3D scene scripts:
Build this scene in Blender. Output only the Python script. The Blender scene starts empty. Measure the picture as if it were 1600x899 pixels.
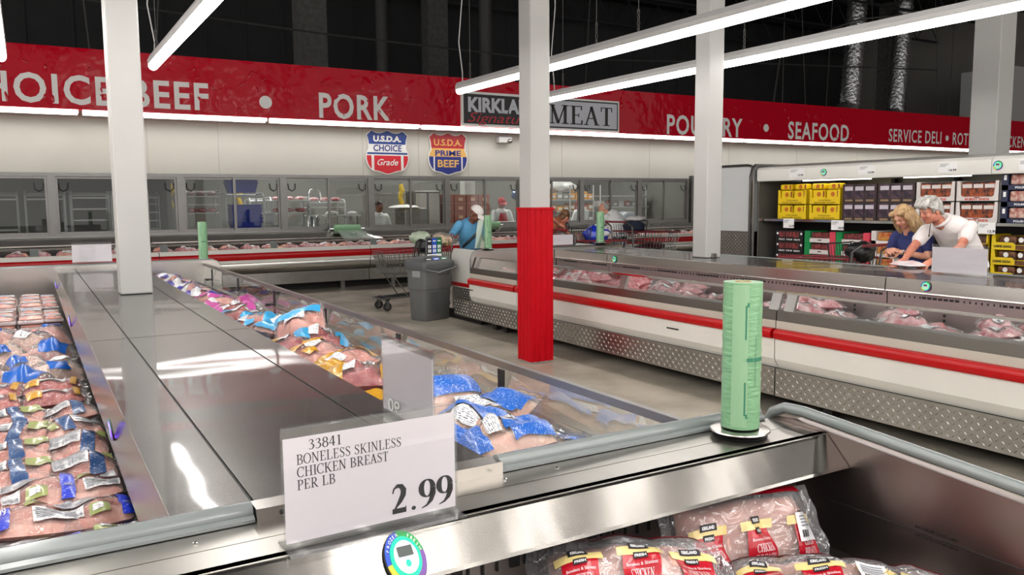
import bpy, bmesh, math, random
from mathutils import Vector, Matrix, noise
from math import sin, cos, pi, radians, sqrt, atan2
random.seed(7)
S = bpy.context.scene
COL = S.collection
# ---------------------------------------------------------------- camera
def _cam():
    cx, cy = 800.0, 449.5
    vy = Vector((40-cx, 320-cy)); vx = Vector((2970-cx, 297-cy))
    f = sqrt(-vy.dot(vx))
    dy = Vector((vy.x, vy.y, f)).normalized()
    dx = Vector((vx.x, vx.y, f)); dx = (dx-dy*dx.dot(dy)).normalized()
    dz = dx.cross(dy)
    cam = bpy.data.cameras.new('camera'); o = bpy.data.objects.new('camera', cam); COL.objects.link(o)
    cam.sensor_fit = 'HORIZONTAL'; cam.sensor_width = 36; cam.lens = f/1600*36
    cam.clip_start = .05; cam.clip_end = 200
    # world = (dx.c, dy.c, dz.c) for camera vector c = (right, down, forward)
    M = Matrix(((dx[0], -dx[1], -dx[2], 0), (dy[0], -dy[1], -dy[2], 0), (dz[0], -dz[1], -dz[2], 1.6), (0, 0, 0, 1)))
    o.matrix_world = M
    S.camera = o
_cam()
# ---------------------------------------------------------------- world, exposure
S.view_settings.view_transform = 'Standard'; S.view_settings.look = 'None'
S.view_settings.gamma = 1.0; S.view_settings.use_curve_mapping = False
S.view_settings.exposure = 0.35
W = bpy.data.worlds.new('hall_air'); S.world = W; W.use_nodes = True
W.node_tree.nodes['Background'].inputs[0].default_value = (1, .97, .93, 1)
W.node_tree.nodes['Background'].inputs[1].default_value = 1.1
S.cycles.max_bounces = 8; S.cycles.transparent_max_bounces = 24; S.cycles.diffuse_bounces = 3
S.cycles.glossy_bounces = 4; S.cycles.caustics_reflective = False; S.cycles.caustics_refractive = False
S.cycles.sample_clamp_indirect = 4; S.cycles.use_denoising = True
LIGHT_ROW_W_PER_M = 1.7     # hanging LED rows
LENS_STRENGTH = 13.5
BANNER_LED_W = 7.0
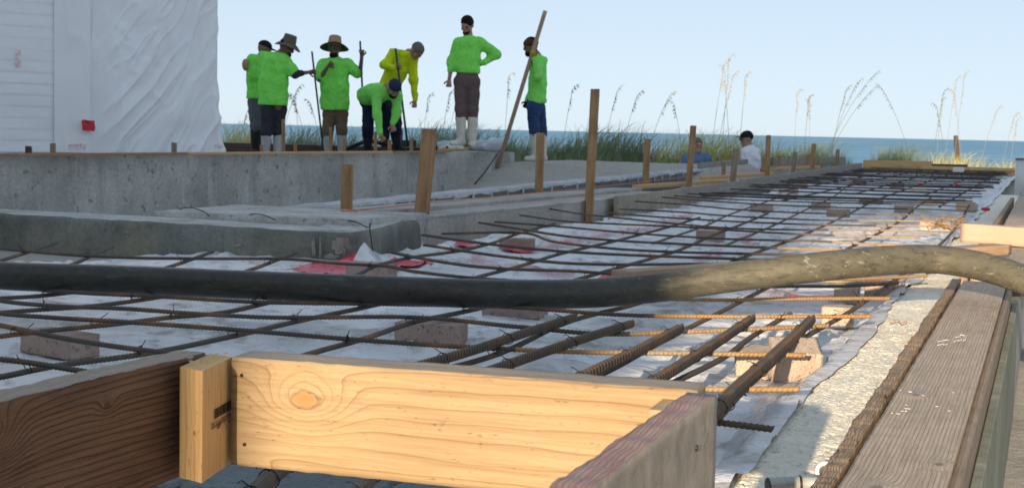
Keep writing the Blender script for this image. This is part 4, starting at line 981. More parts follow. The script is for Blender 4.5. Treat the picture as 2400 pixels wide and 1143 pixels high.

**REQUIRED TASK:** Write out the records above exactly as they appear, leaving out any pictures.

**WRITTEN RESPONSE:**
Build this scene in Blender. Output only the Python script. The Blender scene starts empty. Measure the picture as if it were 1600x899 pixels.
import bpy, bmesh, math, random
from mathutils import Vector, Matrix, noise
from math import sin, cos, pi, radians, sqrt, atan2
random.seed(7)
S = bpy.context.scene
COL = S.collection
# ---------------------------------------------------------------- camera
def _cam():
    cx, cy = 800.0, 449.5
    vy = Vector((40-cx, 320-cy)); vx = Vector((2970-cx, 297-cy))
    f = sqrt(-vy.dot(vx))
    dy = Vector((vy.x, vy.y, f)).normalized()
    dx = Vector((vx.x, vx.y, f)); dx = (dx-dy*dx.dot(dy)).normalized()
    dz = dx.cross(dy)
    cam = bpy.data.cameras.new('camera'); o = bpy.data.objects.new('camera', cam); COL.objects.link(o)
    cam.sensor_fit = 'HORIZONTAL'; cam.sensor_width = 36; cam.lens = f/1600*36
    cam.clip_start = .05; cam.clip_end = 200
    # world = (dx.c, dy.c, dz.c) for camera vector c = (right, down, forward)
    M = Matrix(((dx[0], -dx[1], -dx[2], 0), (dy[0], -dy[1], -dy[2], 0), (dz[0], -dz[1], -dz[2], 1.6), (0, 0, 0, 1)))
    o.matrix_world = M
    S.camera = o
_cam()
# ---------------------------------------------------------------- world, exposure
S.view_settings.view_transform = 'Standard'; S.view_settings.look = 'None'
S.view_settings.gamma = 1.0; S.view_settings.use_curve_mapping = False
S.view_settings.exposure = 0.35
W = bpy.data.worlds.new('hall_air'); S.world = W; W.use_nodes = True
W.node_tree.nodes['Background'].inputs[0].default_value = (1, .97, .93, 1)
W.node_tree.nodes['Background'].inputs[1].default_value = 1.1
S.cycles.max_bounces = 8; S.cycles.transparent_max_bounces = 24; S.cycles.diffuse_bounces = 3
S.cycles.glossy_bounces = 4; S.cycles.caustics_reflective = False; S.cycles.caustics_refractive = False
S.cycles.sample_clamp_indirect = 4; S.cycles.use_denoising = True
LIGHT_ROW_W_PER_M = 1.7     # hanging LED rows
LENS_STRENGTH = 13.5
BANNER_LED_W = 7.0
Keep writing the Blender script for this image. This is part 4, starting at line 981. More parts follow. The script is for Blender 4.5. Treat the picture as 2400 pixels wide and 1143 pixels high.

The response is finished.